O mano Tiago [Manuel] saltou da criação e abalançou-se à organização: novo episódio na história hesitante da coisa desenhada, a Bienal de Ilustração de Guimarães. Cravou-me para membro do júri, e foi (quase) um prazer, basta dizê-lo para se arrumar na gaveta das éticas declamativas. Interessa sublinhar que a BIG surge distinta do que se vai fazendo neste país de macacos de imitação – primeiro aplauso. Há prémios a engordar as distinções, para os que vêm do passado (Carreira), como para os que se dizem do futuro (Revelação).

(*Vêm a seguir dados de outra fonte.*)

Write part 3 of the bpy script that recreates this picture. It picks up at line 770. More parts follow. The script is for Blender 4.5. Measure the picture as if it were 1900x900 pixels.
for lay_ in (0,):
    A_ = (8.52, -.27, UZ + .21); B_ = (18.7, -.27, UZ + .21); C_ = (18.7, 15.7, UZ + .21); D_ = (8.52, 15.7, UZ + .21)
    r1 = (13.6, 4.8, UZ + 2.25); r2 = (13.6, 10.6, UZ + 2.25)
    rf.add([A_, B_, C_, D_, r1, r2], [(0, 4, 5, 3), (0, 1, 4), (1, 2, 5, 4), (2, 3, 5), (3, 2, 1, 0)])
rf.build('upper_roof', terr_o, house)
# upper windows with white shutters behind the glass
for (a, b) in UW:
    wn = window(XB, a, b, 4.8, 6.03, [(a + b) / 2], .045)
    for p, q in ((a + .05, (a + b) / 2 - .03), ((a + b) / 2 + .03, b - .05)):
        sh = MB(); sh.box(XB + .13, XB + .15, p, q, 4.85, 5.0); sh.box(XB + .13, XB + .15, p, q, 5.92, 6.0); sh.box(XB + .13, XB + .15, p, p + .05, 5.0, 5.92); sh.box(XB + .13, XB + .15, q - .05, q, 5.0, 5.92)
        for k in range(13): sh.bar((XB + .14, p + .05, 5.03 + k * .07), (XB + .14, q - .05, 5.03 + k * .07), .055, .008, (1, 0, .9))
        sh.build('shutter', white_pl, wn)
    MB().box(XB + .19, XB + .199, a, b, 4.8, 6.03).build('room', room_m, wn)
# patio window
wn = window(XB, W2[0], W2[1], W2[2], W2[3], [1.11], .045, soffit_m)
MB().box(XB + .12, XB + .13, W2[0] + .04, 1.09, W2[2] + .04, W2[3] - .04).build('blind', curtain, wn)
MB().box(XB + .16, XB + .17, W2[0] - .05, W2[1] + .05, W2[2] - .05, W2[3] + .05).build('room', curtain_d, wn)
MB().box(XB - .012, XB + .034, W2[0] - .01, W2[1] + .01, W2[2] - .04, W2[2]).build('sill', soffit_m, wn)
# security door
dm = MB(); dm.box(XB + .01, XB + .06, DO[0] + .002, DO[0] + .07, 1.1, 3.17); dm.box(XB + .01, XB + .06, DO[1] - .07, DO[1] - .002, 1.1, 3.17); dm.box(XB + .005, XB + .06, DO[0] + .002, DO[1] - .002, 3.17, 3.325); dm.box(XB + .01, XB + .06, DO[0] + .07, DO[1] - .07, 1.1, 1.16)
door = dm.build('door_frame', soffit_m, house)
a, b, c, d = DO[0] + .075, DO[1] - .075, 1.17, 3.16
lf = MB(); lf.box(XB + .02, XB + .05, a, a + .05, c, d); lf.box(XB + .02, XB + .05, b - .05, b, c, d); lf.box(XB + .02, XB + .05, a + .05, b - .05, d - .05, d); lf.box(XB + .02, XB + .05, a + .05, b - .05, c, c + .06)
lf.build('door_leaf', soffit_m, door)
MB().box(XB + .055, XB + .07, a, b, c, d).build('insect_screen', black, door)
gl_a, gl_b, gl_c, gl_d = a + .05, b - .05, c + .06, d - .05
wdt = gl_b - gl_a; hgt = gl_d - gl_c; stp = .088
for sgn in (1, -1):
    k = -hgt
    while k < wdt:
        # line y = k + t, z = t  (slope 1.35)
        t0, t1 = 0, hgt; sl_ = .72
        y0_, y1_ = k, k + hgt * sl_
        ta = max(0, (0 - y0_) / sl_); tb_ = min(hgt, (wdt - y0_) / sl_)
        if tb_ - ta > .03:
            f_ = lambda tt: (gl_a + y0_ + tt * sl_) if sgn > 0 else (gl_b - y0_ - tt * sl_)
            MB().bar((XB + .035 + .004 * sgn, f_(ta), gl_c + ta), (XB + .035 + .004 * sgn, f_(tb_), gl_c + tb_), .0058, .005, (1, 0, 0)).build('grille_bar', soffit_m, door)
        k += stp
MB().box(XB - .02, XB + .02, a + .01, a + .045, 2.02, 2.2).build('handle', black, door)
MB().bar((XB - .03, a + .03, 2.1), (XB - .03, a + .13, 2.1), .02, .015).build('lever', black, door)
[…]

Serão todos de hoje, tal a massa de onde emerge o Prémio Nacional, também assente em maravedis – segundo aplauso. Nada mau, se acrescentarmos a isto as costumeiras exposições, incluída a que está a cargo do fazedor do cartaz (nesta página), desta o enigmático Daniel [Lima] – mais palmas. Atenção às escolas secundárias, palestras e catálogo desenham o resto da teia que procura garantir raízes, em contra-ciclo aos mercados. De resto, puro prazer. O de ver a memória em acção, nos originais e palavras do iluminador de quotidianos (notas, selos, publicidade, livros e o mais), Luís Filipe de Abreu, resgatado do esquecimento muito pelo esforço do Jorge [Silva]; no volume da inestimável colecção D (conhecem?), da INCM; na exposição na Festa da Ilustração, em Setúbal, em 2016; e que agora nesta, acompanhada em mais uma bela lição dita, na manhã límpida de sábado. Subo ao largo do Toural para saborear a infância da Isabel em jesuíta que ilustra outras geometrias, antes de me perder em territórios conhecidos e noutros nem tanto. Estou sempre a perder rostos (Viva, Sebastião [Peixoto]! Olá, Bárbara [Rocha]!). Mais prazer, portanto, na alegria infantil das descobertas, mesmo depois de tantos salões, festivais, exposições. O Prémio Revelação, entregue à Carolina Celas, foi isso mesmo. Mergulho naquela frescura, nos materiais e perspectivas, tal qual a da sujidade preto e branco com que o João [Fazenda] pintou os contos da Granta. A coisa desenhada está viva! Irrequietude, com sabor a pastelaria fina?

Horta Seca, Lisboa, 16 Outubro

Na exacta madrugada destas linhas, metade do país ainda arde, a outra volta a chorar cinzas. Nesta altura não, mas estaremos em outra qualquer dispostos a enfrentar a realidade de que somos todos culpados? Que fomos nós quem escolheu saborear este coquetel de capitalismo selvagem e abandono das raízes, com pitada de corrupção (nos actores mais insuspeitos e não apenas nos políticos)?